Film hunger

This is why I’m here: got re-acquainted with an old friend I knew from a jazz festival in Saint Louis du Sénégal, a few years ago. Simon Pierre Bell, artist, filmmaker, just sent me a mail telling me he had organised a documentary festival in his town. He was paying part of the festival cost out of his own pocket and as a result lived like a hermit.

Intrigued? I was. So I checked my bank account, got myself a ridiculously expensive air ticket to Yaoundé (but that’s a rant for another day) et me voila içi. This is a huge place, built on hills (seven, like Roma and Lisbon), which means the roads twist and turn and double back on themselves. Add to that the usual anarchic traffic and you have a paradise for…taxi drivers. They pretty much have the place to themselves and so you may find yourself waiting endlessly until one of them deigns to take you with him. You either have the wrong destination or you don’t offer them enough fare. Destination and proposed fare are both shouted through the open car windows up front and then the driver either beeps his consent (rare) or thumbs his nose, puts on an expression of deep miserable contempt for the would-be passenger – and presses the accelerator (frequently).

 So, on to the festival, Image En Live, as Bell calls it. Now first off, here in Yaoundé, like everywhere else in Africa, movie theatres have been converted to supermarkets, churches, offices or warehouses. So where do you put on a documentary film festival? In the only places that still have a screen: the French and German cultural centres. But my good friend has plans a tad more ambitious: he wants the films shown in the outlying areas of this vast town. We’ll see if that succeeds, the logistics are pretty daunting.
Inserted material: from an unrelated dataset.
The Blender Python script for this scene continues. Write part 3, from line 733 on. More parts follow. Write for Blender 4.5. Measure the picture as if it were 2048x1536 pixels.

Image en live has put together a pretty big program, some 50 films are shown in a matter of days. Most have the signature of an African filmmaker. A big plus as I found out to my pleasant surprise. Why is that?

 OK. First, they are not handicapped by a Western mindset. So the idea that a film, or a report, or a documentary, must be made to show some kind of suffering in order to get help to these poor folks, is mercifully absent. The films I have seen so far also remain equally mercifully free of the usual desire to moralise and pass judgement.

What you see, therefore, is what you get. A portrait of a notorious Yaoundé neighbourhood (called: My Eldorado). Trucks getting stuck en route in the DR Congo. A portrait of a builder of musical instruments.

And one that I particularly liked: a personal story of a young woman who lived through a series of in-family adoptions. This is a common practice in many parts of Africa (the film was shot in Mali) and Awa Traoré puts her own experience, a mixture of good and bad, in context. She talks to mothers who have been adopting children, she talks to those who have been adopted. Some of them have had happy times, others have had experiences so dreadful that they have decided to live on the street. She goes back to her old village and talks to an old griot (the singer/storyteller who is the repository of tradition), who explains why this practice exists.

Once again and crucially, she does something most Westerners coming to these shores are unable to do: she leaves you to make up your own mind. No development agenda, no dogma (religious, environmentalist, feminist or otherwise), no moral panic button: just show how things are, don’t tell anyone how and what to think.

These are the kind of films that could only be made here. And they will increasingly be made here. Simon Pierre Bell has opened up a rich seam here and we have something to celebrate.